▸ **What you need to do**
Return the whole listing exactly as it stands.

** Begin Source material **

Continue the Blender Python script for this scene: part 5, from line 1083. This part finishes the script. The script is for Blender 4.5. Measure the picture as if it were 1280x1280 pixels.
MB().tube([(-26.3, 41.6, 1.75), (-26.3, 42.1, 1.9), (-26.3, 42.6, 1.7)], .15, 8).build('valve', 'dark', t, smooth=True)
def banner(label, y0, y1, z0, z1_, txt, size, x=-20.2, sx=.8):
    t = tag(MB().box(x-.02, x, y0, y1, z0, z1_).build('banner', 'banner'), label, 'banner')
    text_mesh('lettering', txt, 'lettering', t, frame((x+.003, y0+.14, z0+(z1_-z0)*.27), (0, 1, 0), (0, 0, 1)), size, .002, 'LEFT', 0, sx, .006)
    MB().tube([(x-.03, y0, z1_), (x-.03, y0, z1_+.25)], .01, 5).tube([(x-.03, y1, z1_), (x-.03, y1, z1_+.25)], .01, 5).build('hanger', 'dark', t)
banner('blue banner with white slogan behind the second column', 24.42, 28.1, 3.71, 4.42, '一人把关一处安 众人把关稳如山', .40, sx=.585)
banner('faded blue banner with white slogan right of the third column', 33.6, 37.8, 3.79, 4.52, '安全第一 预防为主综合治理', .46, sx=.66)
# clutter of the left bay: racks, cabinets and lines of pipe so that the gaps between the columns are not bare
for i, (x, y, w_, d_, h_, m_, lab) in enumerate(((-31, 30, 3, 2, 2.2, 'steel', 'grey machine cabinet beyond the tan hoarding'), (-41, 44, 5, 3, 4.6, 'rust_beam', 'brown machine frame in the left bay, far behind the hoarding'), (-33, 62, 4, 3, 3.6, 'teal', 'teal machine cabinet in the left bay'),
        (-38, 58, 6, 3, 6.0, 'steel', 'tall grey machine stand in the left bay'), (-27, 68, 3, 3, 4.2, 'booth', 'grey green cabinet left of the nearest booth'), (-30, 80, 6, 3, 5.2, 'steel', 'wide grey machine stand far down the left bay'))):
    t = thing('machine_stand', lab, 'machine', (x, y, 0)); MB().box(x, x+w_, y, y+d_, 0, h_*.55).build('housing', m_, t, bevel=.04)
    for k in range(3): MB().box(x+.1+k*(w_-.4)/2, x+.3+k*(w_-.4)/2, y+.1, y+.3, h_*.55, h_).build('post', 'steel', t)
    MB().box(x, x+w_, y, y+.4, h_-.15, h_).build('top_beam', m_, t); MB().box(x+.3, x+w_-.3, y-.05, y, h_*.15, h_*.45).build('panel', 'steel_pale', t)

** End Source material **

▸ **Final result**
Continue the Blender Python script for this scene: part 5, from line 1083. This part finishes the script. The script is for Blender 4.5. Measure the picture as if it were 1280x1280 pixels.
MB().tube([(-26.3, 41.6, 1.75), (-26.3, 42.1, 1.9), (-26.3, 42.6, 1.7)], .15, 8).build('valve', 'dark', t, smooth=True)
def banner(label, y0, y1, z0, z1_, txt, size, x=-20.2, sx=.8):
    t = tag(MB().box(x-.02, x, y0, y1, z0, z1_).build('banner', 'banner'), label, 'banner')
    text_mesh('lettering', txt, 'lettering', t, frame((x+.003, y0+.14, z0+(z1_-z0)*.27), (0, 1, 0), (0, 0, 1)), size, .002, 'LEFT', 0, sx, .006)
    MB().tube([(x-.03, y0, z1_), (x-.03, y0, z1_+.25)], .01, 5).tube([(x-.03, y1, z1_), (x-.03, y1, z1_+.25)], .01, 5).build('hanger', 'dark', t)
banner('blue banner with white slogan behind the second column', 24.42, 28.1, 3.71, 4.42, '一人把关一处安 众人把关稳如山', .40, sx=.585)
banner('faded blue banner with white slogan right of the third column', 33.6, 37.8, 3.79, 4.52, '安全第一 预防为主综合治理', .46, sx=.66)
# clutter of the left bay: racks, cabinets and lines of pipe so that the gaps between the columns are not bare
for i, (x, y, w_, d_, h_, m_, lab) in enumerate(((-31, 30, 3, 2, 2.2, 'steel', 'grey machine cabinet beyond the tan hoarding'), (-41, 44, 5, 3, 4.6, 'rust_beam', 'brown machine frame in the left bay, far behind the hoarding'), (-33, 62, 4, 3, 3.6, 'teal', 'teal machine cabinet in the left bay'),
        (-38, 58, 6, 3, 6.0, 'steel', 'tall grey machine stand in the left bay'), (-27, 68, 3, 3, 4.2, 'booth', 'grey green cabinet left of the nearest booth'), (-30, 80, 6, 3, 5.2, 'steel', 'wide grey machine stand far down the left bay'))):
    t = thing('machine_stand', lab, 'machine', (x, y, 0)); MB().box(x, x+w_, y, y+d_, 0, h_*.55).build('housing', m_, t, bevel=.04)
    for k in range(3): MB().box(x+.1+k*(w_-.4)/2, x+.3+k*(w_-.4)/2, y+.1, y+.3, h_*.55, h_).build('post', 'steel', t)
    MB().box(x, x+w_, y, y+.4, h_-.15, h_).build('top_beam', m_, t); MB().box(x+.3, x+w_-.3, y-.05, y, h_*.15, h_*.45).build('panel', 'steel_pale', t)